Requirement: Extract the entries in their exact form.
━━━
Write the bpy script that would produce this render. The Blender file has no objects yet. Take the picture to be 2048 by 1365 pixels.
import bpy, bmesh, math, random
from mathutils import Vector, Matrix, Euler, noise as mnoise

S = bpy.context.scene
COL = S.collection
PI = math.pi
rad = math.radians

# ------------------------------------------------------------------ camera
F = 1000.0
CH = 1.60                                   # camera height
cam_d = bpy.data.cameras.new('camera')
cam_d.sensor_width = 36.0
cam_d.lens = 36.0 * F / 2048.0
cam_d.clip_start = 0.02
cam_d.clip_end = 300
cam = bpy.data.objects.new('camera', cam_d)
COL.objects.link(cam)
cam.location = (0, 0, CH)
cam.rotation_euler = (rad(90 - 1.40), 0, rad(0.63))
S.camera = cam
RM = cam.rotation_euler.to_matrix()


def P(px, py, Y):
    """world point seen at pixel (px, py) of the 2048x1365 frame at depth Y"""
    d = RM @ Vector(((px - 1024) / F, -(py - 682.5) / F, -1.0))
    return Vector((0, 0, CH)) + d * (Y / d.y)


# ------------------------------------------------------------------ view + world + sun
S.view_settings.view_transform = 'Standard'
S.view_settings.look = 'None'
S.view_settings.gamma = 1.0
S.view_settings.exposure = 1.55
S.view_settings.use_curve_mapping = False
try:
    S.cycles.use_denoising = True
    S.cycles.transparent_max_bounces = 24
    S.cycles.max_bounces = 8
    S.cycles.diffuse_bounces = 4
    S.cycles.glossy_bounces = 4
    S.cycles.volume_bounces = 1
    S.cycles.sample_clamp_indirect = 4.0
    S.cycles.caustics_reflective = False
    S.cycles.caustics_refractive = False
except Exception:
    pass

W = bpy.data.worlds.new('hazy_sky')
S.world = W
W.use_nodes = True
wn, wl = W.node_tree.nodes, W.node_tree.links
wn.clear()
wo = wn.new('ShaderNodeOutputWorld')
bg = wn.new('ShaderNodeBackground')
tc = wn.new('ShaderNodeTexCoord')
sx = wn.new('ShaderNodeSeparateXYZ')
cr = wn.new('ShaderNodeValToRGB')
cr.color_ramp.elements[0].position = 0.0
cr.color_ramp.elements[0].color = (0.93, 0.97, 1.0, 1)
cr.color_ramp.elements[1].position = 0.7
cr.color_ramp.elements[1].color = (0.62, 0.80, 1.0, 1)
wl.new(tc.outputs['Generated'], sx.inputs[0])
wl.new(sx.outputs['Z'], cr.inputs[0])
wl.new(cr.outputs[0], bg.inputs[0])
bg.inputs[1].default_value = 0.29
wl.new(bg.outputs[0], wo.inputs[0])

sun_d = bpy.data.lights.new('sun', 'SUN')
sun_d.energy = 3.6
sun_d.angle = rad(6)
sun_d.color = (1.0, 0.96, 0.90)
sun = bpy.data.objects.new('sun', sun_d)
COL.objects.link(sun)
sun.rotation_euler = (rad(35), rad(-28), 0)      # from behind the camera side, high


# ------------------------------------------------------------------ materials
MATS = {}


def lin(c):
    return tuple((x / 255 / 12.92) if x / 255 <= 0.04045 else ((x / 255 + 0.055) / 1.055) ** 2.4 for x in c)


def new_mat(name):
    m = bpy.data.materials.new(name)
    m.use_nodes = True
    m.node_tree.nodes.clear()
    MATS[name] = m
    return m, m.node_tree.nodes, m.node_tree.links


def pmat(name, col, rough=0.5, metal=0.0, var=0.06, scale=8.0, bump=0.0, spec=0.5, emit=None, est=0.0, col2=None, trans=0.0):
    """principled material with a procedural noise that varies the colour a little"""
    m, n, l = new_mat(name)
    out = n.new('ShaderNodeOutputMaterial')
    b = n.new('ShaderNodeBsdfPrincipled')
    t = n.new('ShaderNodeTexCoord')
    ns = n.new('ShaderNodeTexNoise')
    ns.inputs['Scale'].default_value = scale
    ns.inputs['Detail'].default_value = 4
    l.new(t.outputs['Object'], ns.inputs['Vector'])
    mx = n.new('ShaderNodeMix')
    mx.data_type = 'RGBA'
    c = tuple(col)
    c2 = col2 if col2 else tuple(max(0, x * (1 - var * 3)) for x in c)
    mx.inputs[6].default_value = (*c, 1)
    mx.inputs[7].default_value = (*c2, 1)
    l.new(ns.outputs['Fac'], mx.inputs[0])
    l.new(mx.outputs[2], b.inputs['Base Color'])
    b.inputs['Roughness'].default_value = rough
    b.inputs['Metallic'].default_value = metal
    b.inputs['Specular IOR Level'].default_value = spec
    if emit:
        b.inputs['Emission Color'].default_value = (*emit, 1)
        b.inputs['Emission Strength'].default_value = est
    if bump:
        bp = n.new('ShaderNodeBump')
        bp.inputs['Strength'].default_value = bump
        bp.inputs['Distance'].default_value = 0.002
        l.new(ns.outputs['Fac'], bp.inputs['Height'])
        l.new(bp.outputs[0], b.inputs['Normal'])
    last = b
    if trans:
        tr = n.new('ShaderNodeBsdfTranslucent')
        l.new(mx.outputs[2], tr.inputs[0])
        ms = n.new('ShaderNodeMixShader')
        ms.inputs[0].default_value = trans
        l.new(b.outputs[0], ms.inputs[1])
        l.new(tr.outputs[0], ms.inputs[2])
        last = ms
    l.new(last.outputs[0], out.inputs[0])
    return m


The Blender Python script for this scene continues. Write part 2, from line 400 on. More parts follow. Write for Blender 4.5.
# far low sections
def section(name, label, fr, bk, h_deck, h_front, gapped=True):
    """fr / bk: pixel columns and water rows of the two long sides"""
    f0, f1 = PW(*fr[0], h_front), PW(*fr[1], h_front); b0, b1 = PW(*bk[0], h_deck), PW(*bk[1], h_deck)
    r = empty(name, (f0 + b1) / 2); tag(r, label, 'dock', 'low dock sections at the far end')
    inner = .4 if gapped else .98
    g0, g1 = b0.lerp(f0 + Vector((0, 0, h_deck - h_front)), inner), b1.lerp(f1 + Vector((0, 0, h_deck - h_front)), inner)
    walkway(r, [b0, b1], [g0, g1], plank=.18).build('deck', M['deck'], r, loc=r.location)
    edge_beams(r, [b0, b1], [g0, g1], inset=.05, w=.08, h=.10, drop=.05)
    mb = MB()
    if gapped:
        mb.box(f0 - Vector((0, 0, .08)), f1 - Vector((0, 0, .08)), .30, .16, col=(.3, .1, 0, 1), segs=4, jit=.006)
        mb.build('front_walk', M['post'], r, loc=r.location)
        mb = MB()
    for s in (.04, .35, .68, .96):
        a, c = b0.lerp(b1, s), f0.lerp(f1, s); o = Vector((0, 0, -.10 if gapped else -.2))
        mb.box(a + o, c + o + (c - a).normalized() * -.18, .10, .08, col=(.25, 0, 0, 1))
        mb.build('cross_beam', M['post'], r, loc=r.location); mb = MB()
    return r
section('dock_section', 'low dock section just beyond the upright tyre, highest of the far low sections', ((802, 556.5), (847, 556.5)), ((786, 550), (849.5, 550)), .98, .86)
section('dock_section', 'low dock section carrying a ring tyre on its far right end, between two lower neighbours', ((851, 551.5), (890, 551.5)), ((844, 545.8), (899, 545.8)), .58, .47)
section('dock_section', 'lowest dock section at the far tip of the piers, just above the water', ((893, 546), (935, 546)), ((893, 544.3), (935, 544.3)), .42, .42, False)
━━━
Expected output:
Write the bpy script that would produce this render. The Blender file has no objects yet. Take the picture to be 2048 by 1365 pixels.
import bpy, bmesh, math, random
from mathutils import Vector, Matrix, Euler, noise as mnoise

S = bpy.context.scene
COL = S.collection
PI = math.pi
rad = math.radians

# ------------------------------------------------------------------ camera
F = 1000.0
CH = 1.60                                   # camera height
cam_d = bpy.data.cameras.new('camera')
cam_d.sensor_width = 36.0
cam_d.lens = 36.0 * F / 2048.0
cam_d.clip_start = 0.02
cam_d.clip_end = 300
cam = bpy.data.objects.new('camera', cam_d)
COL.objects.link(cam)
cam.location = (0, 0, CH)
cam.rotation_euler = (rad(90 - 1.40), 0, rad(0.63))
S.camera = cam
RM = cam.rotation_euler.to_matrix()


def P(px, py, Y):
    """world point seen at pixel (px, py) of the 2048x1365 frame at depth Y"""
    d = RM @ Vector(((px - 1024) / F, -(py - 682.5) / F, -1.0))
    return Vector((0, 0, CH)) + d * (Y / d.y)


# ------------------------------------------------------------------ view + world + sun
S.view_settings.view_transform = 'Standard'
S.view_settings.look = 'None'
S.view_settings.gamma = 1.0
S.view_settings.exposure = 1.55
S.view_settings.use_curve_mapping = False
try:
    S.cycles.use_denoising = True
    S.cycles.transparent_max_bounces = 24
    S.cycles.max_bounces = 8
    S.cycles.diffuse_bounces = 4
    S.cycles.glossy_bounces = 4
    S.cycles.volume_bounces = 1
    S.cycles.sample_clamp_indirect = 4.0
    S.cycles.caustics_reflective = False
    S.cycles.caustics_refractive = False
except Exception:
    pass

W = bpy.data.worlds.new('hazy_sky')
S.world = W
W.use_nodes = True
wn, wl = W.node_tree.nodes, W.node_tree.links
wn.clear()
wo = wn.new('ShaderNodeOutputWorld')
bg = wn.new('ShaderNodeBackground')
tc = wn.new('ShaderNodeTexCoord')
sx = wn.new('ShaderNodeSeparateXYZ')
cr = wn.new('ShaderNodeValToRGB')
cr.color_ramp.elements[0].position = 0.0
cr.color_ramp.elements[0].color = (0.93, 0.97, 1.0, 1)
cr.color_ramp.elements[1].position = 0.7
cr.color_ramp.elements[1].color = (0.62, 0.80, 1.0, 1)
wl.new(tc.outputs['Generated'], sx.inputs[0])
wl.new(sx.outputs['Z'], cr.inputs[0])
wl.new(cr.outputs[0], bg.inputs[0])
bg.inputs[1].default_value = 0.29
wl.new(bg.outputs[0], wo.inputs[0])

sun_d = bpy.data.lights.new('sun', 'SUN')
sun_d.energy = 3.6
sun_d.angle = rad(6)
sun_d.color = (1.0, 0.96, 0.90)
sun = bpy.data.objects.new('sun', sun_d)
COL.objects.link(sun)
sun.rotation_euler = (rad(35), rad(-28), 0)      # from behind the camera side, high


# ------------------------------------------------------------------ materials
MATS = {}


def lin(c):
    return tuple((x / 255 / 12.92) if x / 255 <= 0.04045 else ((x / 255 + 0.055) / 1.055) ** 2.4 for x in c)


def new_mat(name):
    m = bpy.data.materials.new(name)
    m.use_nodes = True
    m.node_tree.nodes.clear()
    MATS[name] = m
    return m, m.node_tree.nodes, m.node_tree.links


def pmat(name, col, rough=0.5, metal=0.0, var=0.06, scale=8.0, bump=0.0, spec=0.5, emit=None, est=0.0, col2=None, trans=0.0):
    """principled material with a procedural noise that varies the colour a little"""
    m, n, l = new_mat(name)
    out = n.new('ShaderNodeOutputMaterial')
    b = n.new('ShaderNodeBsdfPrincipled')
    t = n.new('ShaderNodeTexCoord')
    ns = n.new('ShaderNodeTexNoise')
    ns.inputs['Scale'].default_value = scale
    ns.inputs['Detail'].default_value = 4
    l.new(t.outputs['Object'], ns.inputs['Vector'])
    mx = n.new('ShaderNodeMix')
    mx.data_type = 'RGBA'
    c = tuple(col)
    c2 = col2 if col2 else tuple(max(0, x * (1 - var * 3)) for x in c)
    mx.inputs[6].default_value = (*c, 1)
    mx.inputs[7].default_value = (*c2, 1)
    l.new(ns.outputs['Fac'], mx.inputs[0])
    l.new(mx.outputs[2], b.inputs['Base Color'])
    b.inputs['Roughness'].default_value = rough
    b.inputs['Metallic'].default_value = metal
    b.inputs['Specular IOR Level'].default_value = spec
    if emit:
        b.inputs['Emission Color'].default_value = (*emit, 1)
        b.inputs['Emission Strength'].default_value = est
    if bump:
        bp = n.new('ShaderNodeBump')
        bp.inputs['Strength'].default_value = bump
        bp.inputs['Distance'].default_value = 0.002
        l.new(ns.outputs['Fac'], bp.inputs['Height'])
        l.new(bp.outputs[0], b.inputs['Normal'])
    last = b
    if trans:
        tr = n.new('ShaderNodeBsdfTranslucent')
        l.new(mx.outputs[2], tr.inputs[0])
        ms = n.new('ShaderNodeMixShader')
        ms.inputs[0].default_value = trans
        l.new(b.outputs[0], ms.inputs[1])
        l.new(tr.outputs[0], ms.inputs[2])
        last = ms
    l.new(last.outputs[0], out.inputs[0])
    return m


The Blender Python script for this scene continues. Write part 2, from line 400 on. More parts follow. Write for Blender 4.5.
# far low sections
def section(name, label, fr, bk, h_deck, h_front, gapped=True):
    """fr / bk: pixel columns and water rows of the two long sides"""
    f0, f1 = PW(*fr[0], h_front), PW(*fr[1], h_front); b0, b1 = PW(*bk[0], h_deck), PW(*bk[1], h_deck)
    r = empty(name, (f0 + b1) / 2); tag(r, label, 'dock', 'low dock sections at the far end')
    inner = .4 if gapped else .98
    g0, g1 = b0.lerp(f0 + Vector((0, 0, h_deck - h_front)), inner), b1.lerp(f1 + Vector((0, 0, h_deck - h_front)), inner)
    walkway(r, [b0, b1], [g0, g1], plank=.18).build('deck', M['deck'], r, loc=r.location)
    edge_beams(r, [b0, b1], [g0, g1], inset=.05, w=.08, h=.10, drop=.05)
    mb = MB()
    if gapped:
        mb.box(f0 - Vector((0, 0, .08)), f1 - Vector((0, 0, .08)), .30, .16, col=(.3, .1, 0, 1), segs=4, jit=.006)
        mb.build('front_walk', M['post'], r, loc=r.location)
        mb = MB()
    for s in (.04, .35, .68, .96):
        a, c = b0.lerp(b1, s), f0.lerp(f1, s); o = Vector((0, 0, -.10 if gapped else -.2))
        mb.box(a + o, c + o + (c - a).normalized() * -.18, .10, .08, col=(.25, 0, 0, 1))
        mb.build('cross_beam', M['post'], r, loc=r.location); mb = MB()
    return r
section('dock_section', 'low dock section just beyond the upright tyre, highest of the far low sections', ((802, 556.5), (847, 556.5)), ((786, 550), (849.5, 550)), .98, .86)
section('dock_section', 'low dock section carrying a ring tyre on its far right end, between two lower neighbours', ((851, 551.5), (890, 551.5)), ((844, 545.8), (899, 545.8)), .58, .47)
section('dock_section', 'lowest dock section at the far tip of the piers, just above the water', ((893, 546), (935, 546)), ((893, 544.3), (935, 544.3)), .42, .42, False)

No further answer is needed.